If you’re running Kafka then this next post, about load testing Kafka on AWS, will definitely be essential reading. Even if you’re not the details and approach to load testing are interesting.
http://grey-boundary.com/load-testing-apache-kafka-on-aws/

Wiring well behaved unix command line tools doesn’t take lots of work, but you do need to know the basics. This presentation demonstrates catching signals, dealing with stdin and stdout and more using Ruby.
http://www.slideshare.net/bigfishdesign/well-behaved-unix

A good set of notes from this weeks Chef Community Summit in London, highlighting some of the topics discussed including config management and containers, orchestration and versioning resources.
http://www.flexiant.com/2014/10/16/flexiant-notes-from-chef-community-summit-london/

A story explaining why small incremental releases make for a safer approach to releasing web based software.
http://blog.opbeat.com/posts/staying-sane-with-small-incremental-releases/

Events

Config Management Camp is happening again next year on the 2nd and 3rd of February in Gent, just after FOSDEM. The call for proposals is open now and will close on the 1st of December.
http://cfgmgmtcamp.eu/

Tools

Boxstarter is a tool for bootstrapping a new Windows machine.
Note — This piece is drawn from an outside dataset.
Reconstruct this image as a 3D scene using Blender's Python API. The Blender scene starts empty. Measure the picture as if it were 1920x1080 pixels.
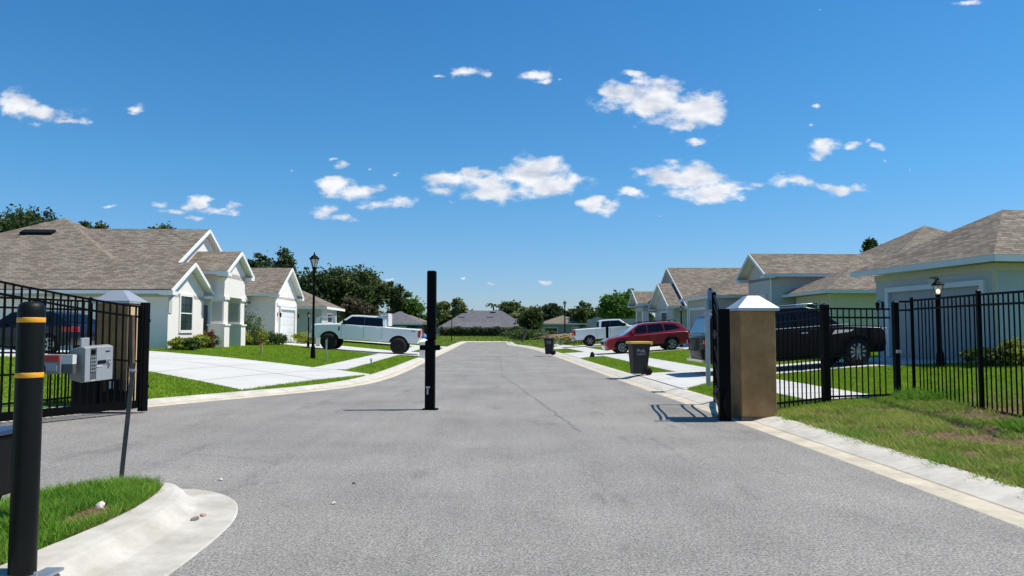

It makes heavy use of Choclately packages and provides a number of very simple ways of getting started. Great documentation too.
http://boxstarter.org/

Carbonate is a set of command line tools for managing a Graphite cluster. It packages tools for listing and finding metrics, synchronizing metrics between nodes, backfilling whisper data from other files and more.
https://github.com/jssjr/carbonate

If you’re building software on GitHub and want an easy way of managing GitHub releases then look no further than this simple command line tool. The main features are around setting release metadata and uploading binary files as part of the release.